● **INFORMATION SHOWN**:
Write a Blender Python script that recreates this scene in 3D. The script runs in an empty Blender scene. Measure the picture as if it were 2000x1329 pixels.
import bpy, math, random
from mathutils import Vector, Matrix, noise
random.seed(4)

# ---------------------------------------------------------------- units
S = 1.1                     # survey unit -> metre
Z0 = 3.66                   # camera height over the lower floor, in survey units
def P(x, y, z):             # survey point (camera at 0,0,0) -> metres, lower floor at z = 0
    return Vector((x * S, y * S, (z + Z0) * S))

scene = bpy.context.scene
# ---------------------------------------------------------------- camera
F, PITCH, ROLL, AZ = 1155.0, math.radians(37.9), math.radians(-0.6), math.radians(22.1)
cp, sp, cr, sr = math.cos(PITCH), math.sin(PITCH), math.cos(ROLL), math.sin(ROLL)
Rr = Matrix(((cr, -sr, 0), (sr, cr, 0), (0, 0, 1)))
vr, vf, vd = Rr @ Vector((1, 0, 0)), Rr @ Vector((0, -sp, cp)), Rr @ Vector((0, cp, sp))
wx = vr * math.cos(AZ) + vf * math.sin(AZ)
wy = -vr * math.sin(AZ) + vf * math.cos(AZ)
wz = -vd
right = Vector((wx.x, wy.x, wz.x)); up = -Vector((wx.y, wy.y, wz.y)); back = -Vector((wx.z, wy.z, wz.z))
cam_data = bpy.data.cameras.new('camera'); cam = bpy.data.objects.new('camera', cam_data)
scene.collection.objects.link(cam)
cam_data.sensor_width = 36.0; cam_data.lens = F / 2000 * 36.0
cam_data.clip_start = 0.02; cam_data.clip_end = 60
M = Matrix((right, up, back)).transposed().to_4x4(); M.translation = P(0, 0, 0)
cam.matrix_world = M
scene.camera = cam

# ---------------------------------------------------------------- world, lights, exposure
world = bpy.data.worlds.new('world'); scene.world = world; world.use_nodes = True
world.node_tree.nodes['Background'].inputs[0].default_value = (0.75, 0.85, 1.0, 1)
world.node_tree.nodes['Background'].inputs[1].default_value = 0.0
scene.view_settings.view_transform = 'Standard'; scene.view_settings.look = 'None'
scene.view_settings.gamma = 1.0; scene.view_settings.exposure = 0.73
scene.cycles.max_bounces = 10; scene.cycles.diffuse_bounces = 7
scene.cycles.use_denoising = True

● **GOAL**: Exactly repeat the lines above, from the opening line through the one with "return Vector((x *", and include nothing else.

● **OUTPUT BELOW**:
Write a Blender Python script that recreates this scene in 3D. The script runs in an empty Blender scene. Measure the picture as if it were 2000x1329 pixels.
import bpy, math, random
from mathutils import Vector, Matrix, noise
random.seed(4)

# ---------------------------------------------------------------- units
S = 1.1                     # survey unit -> metre
Z0 = 3.66                   # camera height over the lower floor, in survey units
def P(x, y, z):             # survey point (camera at 0,0,0) -> metres, lower floor at z = 0
    return Vector((x * S, y * S, (z + Z0) * S))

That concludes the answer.